%%
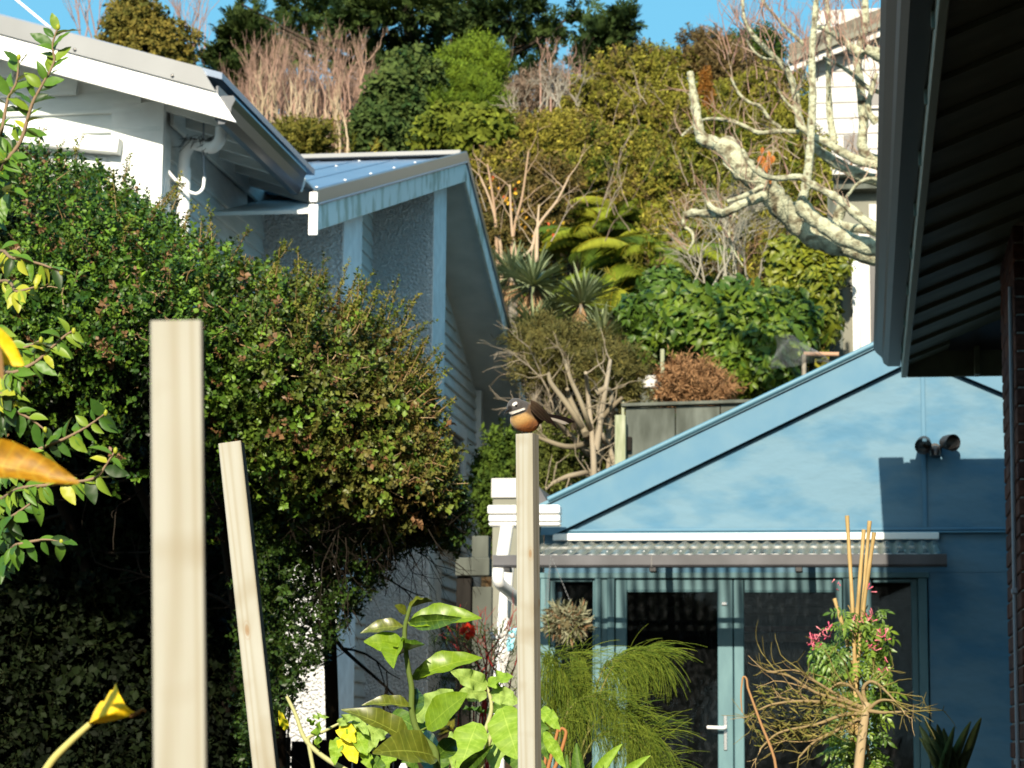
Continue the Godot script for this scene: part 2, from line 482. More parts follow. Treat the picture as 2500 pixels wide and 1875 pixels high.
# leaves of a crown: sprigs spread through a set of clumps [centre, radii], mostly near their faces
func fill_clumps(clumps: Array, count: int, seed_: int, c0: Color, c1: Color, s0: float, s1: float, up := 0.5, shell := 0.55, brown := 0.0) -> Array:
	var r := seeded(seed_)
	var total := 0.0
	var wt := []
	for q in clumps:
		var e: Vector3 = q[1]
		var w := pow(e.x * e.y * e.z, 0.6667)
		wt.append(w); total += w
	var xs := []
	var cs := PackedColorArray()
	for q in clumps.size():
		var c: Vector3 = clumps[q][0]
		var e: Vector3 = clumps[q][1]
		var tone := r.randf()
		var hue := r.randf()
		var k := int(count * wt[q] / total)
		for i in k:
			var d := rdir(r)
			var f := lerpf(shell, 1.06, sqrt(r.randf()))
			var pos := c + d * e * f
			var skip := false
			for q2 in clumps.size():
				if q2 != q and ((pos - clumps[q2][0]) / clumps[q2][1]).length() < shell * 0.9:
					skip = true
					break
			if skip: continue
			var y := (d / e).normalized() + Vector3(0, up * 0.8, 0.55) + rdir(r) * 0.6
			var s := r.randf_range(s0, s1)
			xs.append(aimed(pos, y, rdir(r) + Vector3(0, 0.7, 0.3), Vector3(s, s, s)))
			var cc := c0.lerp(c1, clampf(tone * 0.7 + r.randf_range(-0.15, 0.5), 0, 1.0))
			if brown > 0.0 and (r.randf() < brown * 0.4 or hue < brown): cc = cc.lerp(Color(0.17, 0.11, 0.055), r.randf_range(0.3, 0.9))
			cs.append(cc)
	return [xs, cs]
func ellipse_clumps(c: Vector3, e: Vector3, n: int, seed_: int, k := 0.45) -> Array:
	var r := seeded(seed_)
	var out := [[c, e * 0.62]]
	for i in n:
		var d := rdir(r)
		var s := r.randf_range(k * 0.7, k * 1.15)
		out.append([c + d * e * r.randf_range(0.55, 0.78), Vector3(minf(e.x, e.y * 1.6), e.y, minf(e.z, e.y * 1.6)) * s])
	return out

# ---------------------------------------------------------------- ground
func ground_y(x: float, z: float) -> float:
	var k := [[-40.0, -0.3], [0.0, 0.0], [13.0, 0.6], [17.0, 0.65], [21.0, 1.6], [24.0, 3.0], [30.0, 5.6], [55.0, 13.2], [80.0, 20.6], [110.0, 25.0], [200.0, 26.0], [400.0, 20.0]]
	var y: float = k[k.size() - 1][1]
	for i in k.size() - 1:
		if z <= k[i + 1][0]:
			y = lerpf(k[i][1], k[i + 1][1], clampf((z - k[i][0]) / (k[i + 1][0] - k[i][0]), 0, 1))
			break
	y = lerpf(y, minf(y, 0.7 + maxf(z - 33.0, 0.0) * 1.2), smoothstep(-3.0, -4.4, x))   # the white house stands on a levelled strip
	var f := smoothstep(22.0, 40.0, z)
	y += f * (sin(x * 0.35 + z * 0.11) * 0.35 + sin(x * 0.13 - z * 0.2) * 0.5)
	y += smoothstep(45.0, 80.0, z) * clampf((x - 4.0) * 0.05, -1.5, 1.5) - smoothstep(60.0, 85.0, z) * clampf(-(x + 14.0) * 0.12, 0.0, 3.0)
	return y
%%
SET EXERCISE
Copy all the data exactly as written, but skip any picture.

CORRECT OUTPUT
Continue the Godot script for this scene: part 2, from line 482. More parts follow. Treat the picture as 2500 pixels wide and 1875 pixels high.
# leaves of a crown: sprigs spread through a set of clumps [centre, radii], mostly near their faces
func fill_clumps(clumps: Array, count: int, seed_: int, c0: Color, c1: Color, s0: float, s1: float, up := 0.5, shell := 0.55, brown := 0.0) -> Array:
	var r := seeded(seed_)
	var total := 0.0
	var wt := []
	for q in clumps:
		var e: Vector3 = q[1]
		var w := pow(e.x * e.y * e.z, 0.6667)
		wt.append(w); total += w
	var xs := []
	var cs := PackedColorArray()
	for q in clumps.size():
		var c: Vector3 = clumps[q][0]
		var e: Vector3 = clumps[q][1]
		var tone := r.randf()
		var hue := r.randf()
		var k := int(count * wt[q] / total)
		for i in k:
			var d := rdir(r)
			var f := lerpf(shell, 1.06, sqrt(r.randf()))
			var pos := c + d * e * f
			var skip := false
			for q2 in clumps.size():
				if q2 != q and ((pos - clumps[q2][0]) / clumps[q2][1]).length() < shell * 0.9:
					skip = true
					break
			if skip: continue
			var y := (d / e).normalized() + Vector3(0, up * 0.8, 0.55) + rdir(r) * 0.6
			var s := r.randf_range(s0, s1)
			xs.append(aimed(pos, y, rdir(r) + Vector3(0, 0.7, 0.3), Vector3(s, s, s)))
			var cc := c0.lerp(c1, clampf(tone * 0.7 + r.randf_range(-0.15, 0.5), 0, 1.0))
			if brown > 0.0 and (r.randf() < brown * 0.4 or hue < brown): cc = cc.lerp(Color(0.17, 0.11, 0.055), r.randf_range(0.3, 0.9))
			cs.append(cc)
	return [xs, cs]
func ellipse_clumps(c: Vector3, e: Vector3, n: int, seed_: int, k := 0.45) -> Array:
	var r := seeded(seed_)
	var out := [[c, e * 0.62]]
	for i in n:
		var d := rdir(r)
		var s := r.randf_range(k * 0.7, k * 1.15)
		out.append([c + d * e * r.randf_range(0.55, 0.78), Vector3(minf(e.x, e.y * 1.6), e.y, minf(e.z, e.y * 1.6)) * s])
	return out

# ---------------------------------------------------------------- ground
func ground_y(x: float, z: float) -> float:
	var k := [[-40.0, -0.3], [0.0, 0.0], [13.0, 0.6], [17.0, 0.65], [21.0, 1.6], [24.0, 3.0], [30.0, 5.6], [55.0, 13.2], [80.0, 20.6], [110.0, 25.0], [200.0, 26.0], [400.0, 20.0]]
	var y: float = k[k.size() - 1][1]
	for i in k.size() - 1:
		if z <= k[i + 1][0]:
			y = lerpf(k[i][1], k[i + 1][1], clampf((z - k[i][0]) / (k[i + 1][0] - k[i][0]), 0, 1))
			break
	y = lerpf(y, minf(y, 0.7 + maxf(z - 33.0, 0.0) * 1.2), smoothstep(-3.0, -4.4, x))   # the white house stands on a levelled strip
	var f := smoothstep(22.0, 40.0, z)
	y += f * (sin(x * 0.35 + z * 0.11) * 0.35 + sin(x * 0.13 - z * 0.2) * 0.5)
	y += smoothstep(45.0, 80.0, z) * clampf((x - 4.0) * 0.05, -1.5, 1.5) - smoothstep(60.0, 85.0, z) * clampf(-(x + 14.0) * 0.12, 0.0, 3.0)
	return y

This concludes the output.